We worked three coves that morning, soldiering through a sun‑shower
and netting a couple of respectable keepers. Around mid‑afternoon a downed oak
caught Dad’s eye—limbs splayed underwater like a giant’s ribs. For once he
ditched the worm and clipped on a medium Rapala. One flick of his wrist and
that lure landed a whisper away from the branch.
The explosion that followed sounded like someone had dropped
a cinder block. Water frothed. Dad’s rod arched so hard I thought it might
snap. The fish bored straight down, then rocketed beneath the boat, trimming a
perfect figure eight before launching into the air—green bronze and furious. I
grabbed the dip net, promptly tangled it in the trolling motor, and caught a
burst of uncharacteristic barking from Dad. Lesson learned: sometimes help is a
hindrance.
Ten breathless minutes later he brought the bass alongside,
coaxing it into the net himself. When the cooler lid slammed shut, Dad’s grin
said it all: this was the ten‑pound wall‑hanger he’d chased his whole life.
At the marina near Stemley Bridge, he held court on the
dock, retelling the battle to any angler within earshot. “Got to be double
digits,” he predicted, easing the fish onto the scale.
Nine pounds, thirteen ounces.
The smile faltered but didn’t fall. “Scales here must be
off,” he muttered. We raced to another marina. Nine pounds, eleven. Fish, it
turns out, lose water weight faster than pride. Back in the Impala, Dad drove
in silence, the cooler gurgling like it knew the verdict.
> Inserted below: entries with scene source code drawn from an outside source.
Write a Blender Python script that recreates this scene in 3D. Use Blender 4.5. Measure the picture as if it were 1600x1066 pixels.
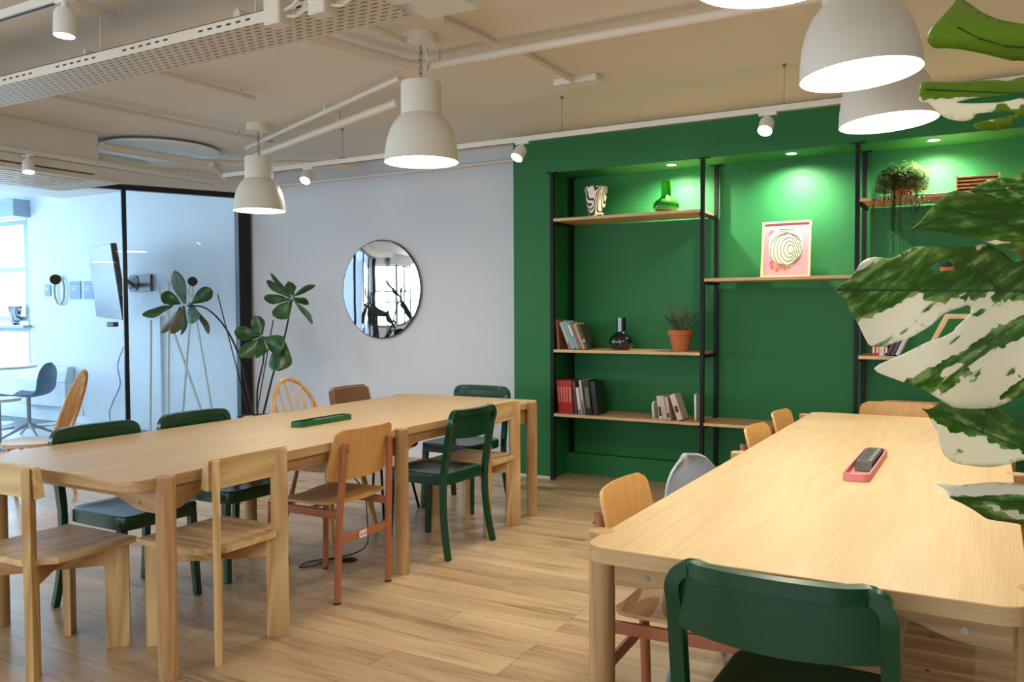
import bpy, bmesh, math, random
from math import pi, sin, cos, radians as R
from mathutils import Vector as V, Matrix, noise as mnoise
from mathutils.geometry import delaunay_2d_cdt
random.seed(4)
S = bpy.context.scene
COL = S.collection
for o in list(bpy.data.objects): bpy.data.objects.remove(o)

# ------------------------------------------------------------------ camera
FPX, PITCH, ROLL, YAW, CH = 1308.8964, -.0348, -.0048, .5173, 1.3276
F0 = V((-sin(YAW), cos(YAW), 0)); R0 = V((cos(YAW), sin(YAW), 0)); U0 = V((0, 0, 1))
FW = F0*cos(PITCH)+U0*sin(PITCH); UP = -F0*sin(PITCH)+U0*cos(PITCH)
CRT = R0*cos(ROLL)+UP*sin(ROLL); CUP = -R0*sin(ROLL)+UP*cos(ROLL)
CP = V((0, 0, CH))
cam = bpy.data.cameras.new('camera'); co = bpy.data.objects.new('camera', cam); COL.objects.link(co)
cam.sensor_width = 36; cam.lens = FPX*36/1600; cam.clip_start = .05
co.matrix_world = Matrix.Translation(CP) @ Matrix((CRT, CUP, -FW)).transposed().to_4x4()
S.camera = co

def at(px, py, X=None, Y=None, Z=None, D=None):
    """world point of a direction at a known plane of the room, or at a distance D"""
    d = FW + CRT*((px-800)/FPX) + CUP*((533-py)/FPX)
    if X is not None: t = X/d.x
    elif Y is not None: t = Y/d.y
    elif Z is not None: t = (Z-CH)/d.z
    else: t = D
    return CP + d*t

# ------------------------------------------------------------------ materials
def lin(c):
    return tuple((x/12.92 if x <= .04045 else ((x+.055)/1.055)**2.4) for x in [v/255 for v in c]) + (1,)
def newmat(name):
    m = bpy.data.materials.new(name); m.use_nodes = True
    nt = m.node_tree; b = nt.nodes['Principled BSDF']
    return m, nt, b
def N(nt, t, **k):
    n = nt.nodes.new(t)
    for a, v in k.items():
        if a in n.inputs: n.inputs[a].default_value = v
        else: setattr(n, a, v)
    return n
def plain(name, c, rough=.5, metal=0, spec=.5, trans=0, coat=0, noise=0, namp=.12):
    m, nt, b = newmat(name)
    b.inputs['Base Color'].default_value = lin(c); b.inputs['Roughness'].default_value = rough
    b.inputs['Metallic'].default_value = metal; b.inputs['Specular IOR Level'].default_value = spec
    b.inputs['Transmission Weight'].default_value = trans; b.inputs['Coat Weight'].default_value = coat
    if noise:
        tc = N(nt, 'ShaderNodeTexCoord'); n = N(nt, 'ShaderNodeTexNoise', Scale=noise, Detail=4.)
        nt.links.new(tc.outputs['Object'], n.inputs['Vector'])
        mx = N(nt, 'ShaderNodeMix', data_type='RGBA', blend_type='MULTIPLY'); mx.inputs[0].default_value = 1
        mx.inputs[6].default_value = lin(c)
        rp = N(nt, 'ShaderNodeMapRange'); rp.inputs[3].default_value = 1-namp; rp.inputs[4].default_value = 1+namp
        nt.links.new(n.outputs['Fac'], rp.inputs[0]); cb = N(nt, 'ShaderNodeCombineColor')
        for i in range(3): nt.links.new(rp.outputs[0], cb.inputs[i])
        nt.links.new(cb.outputs[0], mx.inputs[7]); nt.links.new(mx.outputs[2], b.inputs['Base Color'])
        bp = N(nt, 'ShaderNodeBump', Strength=namp*.4); nt.links.new(n.outputs['Fac'], bp.inputs['Height'])
        nt.links.new(bp.outputs[0], b.inputs['Normal'])
    return m
def wood(name, c1, c2, axis='y', rough=.45, fine=1., figure=.35, coord='Object', st=.035):
    """grain running along an axis: fine fibre lines plus broad cathedral figure"""
    m, nt, b = newmat(name); L = nt.links.new
    tc = N(nt, 'ShaderNodeTexCoord'); mp = N(nt, 'ShaderNodeMapping')
    s = {'x': (st, 1, 1), 'y': (1, st, 1), 'z': (1, 1, st)}[axis]
    mp.inputs['Scale'].default_value = s
    L(tc.outputs[coord], mp.inputs['Vector'])
    n1 = N(nt, 'ShaderNodeTexNoise', Scale=150*fine, Detail=3., Roughness=.6); L(mp.outputs[0], n1.inputs['Vector'])
    mp2 = N(nt, 'ShaderNodeMapping'); s2 = {'x': (.12, 1, 1), 'y': (1, .12, 1), 'z': (1, 1, .12)}[axis]
    mp2.inputs['Scale'].default_value = s2; L(tc.outputs[coord], mp2.inputs['Vector'])
    n2 = N(nt, 'ShaderNodeTexNoise', Scale=5., Detail=1.5, Distortion=.4); L(mp2.outputs[0], n2.inputs['Vector'])
    mu = N(nt, 'ShaderNodeMath', operation='MULTIPLY'); mu.inputs[1].default_value = 16; L(n2.outputs['Fac'], mu.inputs[0])
    fr = N(nt, 'ShaderNodeMath', operation='PINGPONG'); fr.inputs[1].default_value = 1; L(mu.outputs[0], fr.inputs[0])
    mx = N(nt, 'ShaderNodeMix', data_type='FLOAT'); mx.inputs[0].default_value = figure
    L(n1.outputs['Fac'], mx.inputs[2]); L(fr.outputs[0], mx.inputs[3])
    cr = N(nt, 'ShaderNodeValToRGB'); cr.color_ramp.elements[0].position = .25; cr.color_ramp.elements[1].position = .75
    cr.color_ramp.elements[0].color = lin(c2); cr.color_ramp.elements[1].color = lin(c1)
    L(mx.outputs[0], cr.inputs[0])
    b.inputs['Roughness'].default_value = rough
    L(cr.outputs[0], b.inputs['Base Color'])
    bp = N(nt, 'ShaderNodeBump', Strength=.05); L(n1.outputs['Fac'], bp.inputs['Height']); L(bp.outputs[0], b.inputs['Normal'])
    return m
def emit(name, c, s):
    m, nt, b = newmat(name)
    b.inputs['Base Color'].default_value = lin(c); b.inputs['Emission Color'].default_value = lin(c)
    b.inputs['Emission Strength'].default_value = s
    return m

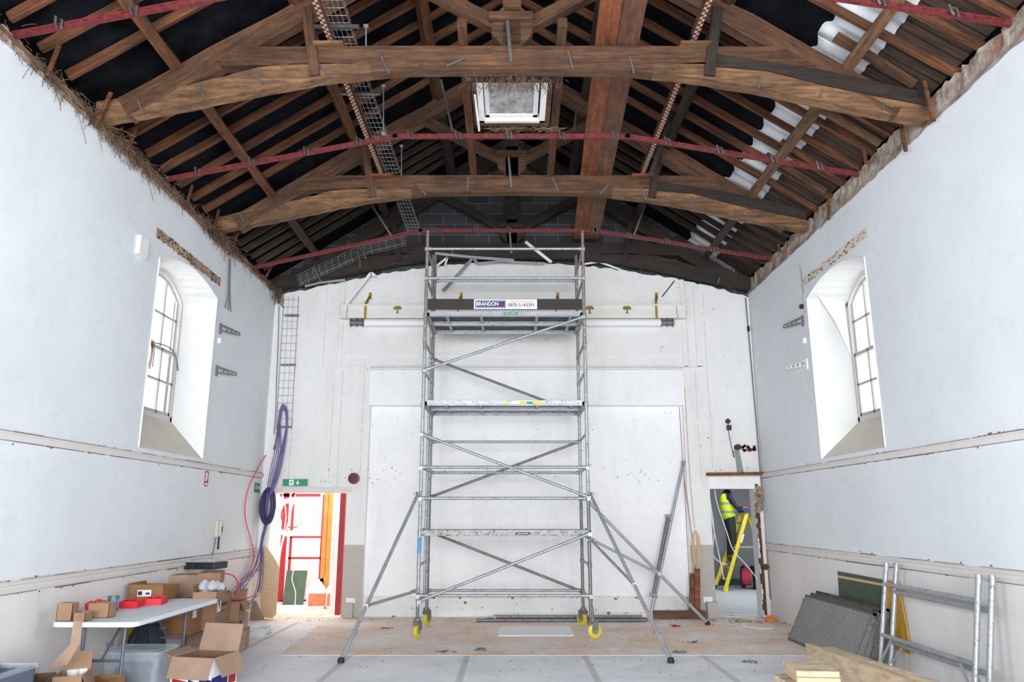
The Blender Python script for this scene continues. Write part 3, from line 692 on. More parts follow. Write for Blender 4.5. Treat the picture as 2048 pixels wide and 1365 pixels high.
# wire basket tray
def basket(name, pts, wv, hv, label, cross=.1, nl=5, parent=None):
    pts = [Vector(p) for p in pts]; wv = Vector(wv); hv = Vector(hv); m = M(); r = .003
    for k in range(nl): m.tube([p+wv*(k/(nl-1)-.5) for p in pts], r, 5)
    for e in (-.5, .5): m.tube([p+wv*e+hv for p in pts], r, 5)
    for a, b in zip(pts, pts[1:]):
        n = max(1, int((b-a).length/cross))
        for k in range(n):
            p = a+(b-a)*(k+.5)/n; m.tube([p-wv/2+hv, p-wv/2, p+wv/2, p+wv/2+hv], r, 5)
    o = m.obj(name, m_alu, parent)
    if label: tag(o, label, 'cable tray')
    return o
ct = thing('cable_tray', 'wire basket cable tray running back under the roof, left of centre', 'cable tray', (-1.87, 9, 6.75))
basket('basket_run', [(-1.80, 5.2, 6.74), (-1.85, 8, 6.76), (-1.82, 10.5, 6.77), (-1.75, 12.75, 6.6)], (.22, 0, 0), (0, 0, .055), None, .12, 5, ct)
for (x, y, Y) in ((686, 76, 7.0), (712, 181, 8.3), (700, 0, 6.3)):
    p = P(x, y, Y=Y); m = M(); m.b2((-2.1, p.y-.02, 6.72), (-1.62, p.y+.02, 6.745)); m.obj('bracket', m_steel, ct)
c2 = thing('cable_tray', 'wire basket cable tray sloping down to the far left corner', 'cable tray', (-3, 12.9, 6))
a, b, c = P(812, 482, Y=12.8), P(735, 500, Y=12.85), P(596, 565, Y=12.95)
basket('basket_run', [a, b, c], (0, -.2, 0.1), (0, 0, .05), None, .12, 6, c2)
for x, y in ((722, 500), (632, 545)):
    p = P(x, y, Y=12.75); m = M(); m.bar(p+Vector((-.05, 0, .1)), p+Vector((.1, -.02, -.17)), .035, .03); m.obj('bracket', m_steel, c2)
c3 = thing('cable_tray', 'vertical wire basket tray on the far wall in the left corner', 'cable tray', (-4.03, 13.25, 4.4))
basket('basket_run', [(-4.06, 13.24, 5.6), (-4.03, 13.24, 3.14)], (.27, 0, 0), (0, .03, 0), None, .13, 4, c3)
for z in (5.22, 4.3, 3.18):
    m = M(); m.b2((-4.16, 13.25, z), (-3.9, 13.29, z+.03)); m.obj('bracket', m_steel, c3)
for x, y0, y1, Y, lb in ((732, 52, 140, 7.25, 'before'), (767, 172, 268, 8.9, 'behind'), (803, 292, 356, 10.6, 'beyond')):
    p, q = P(x, y0, Y=Y), P(x, y1, Y=Y); t = M(); t.cyl(p, q, .008, 6); t.box(p, (.05, .04, .02))
    t.box(q, (.05, .04, .02))
    tag(t.obj('threaded_rod', m_alu), {'before': 'thin steel rod hanging at the nearest arched truss, left of centre', 'behind': 'thin steel rod hanging just behind the nearest arched truss beside the basket tray', 'beyond': 'thin steel rod hanging over the middle arched truss'}[lb], 'rod')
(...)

When we reached our backyard in Leeds, I stood ready for the
grand decision—taxidermy or freezer. Dad lifted the bass onto the picnic table,
studied it a moment, then fetched the scaling knife. Silver flecks flew like
confetti. By dusk the “trophy” was sizzling in a cast‑iron skillet, perfuming
the house with cornmeal, Crisco, and a faint hint of humility.
He never mentioned that fish again. For Dad, a goal unmet—no
matter how close—was simply that. Close didn’t count; standards were standards.
Yet I think he knew the lesson landed anyway. I learned that day that sticking
to your word is worth more than bragging rights on a wall—and that sometimes
the real prize is a quiet evening, a plate of fresh‑fried bass, and the memory
of a battle shared between father and son.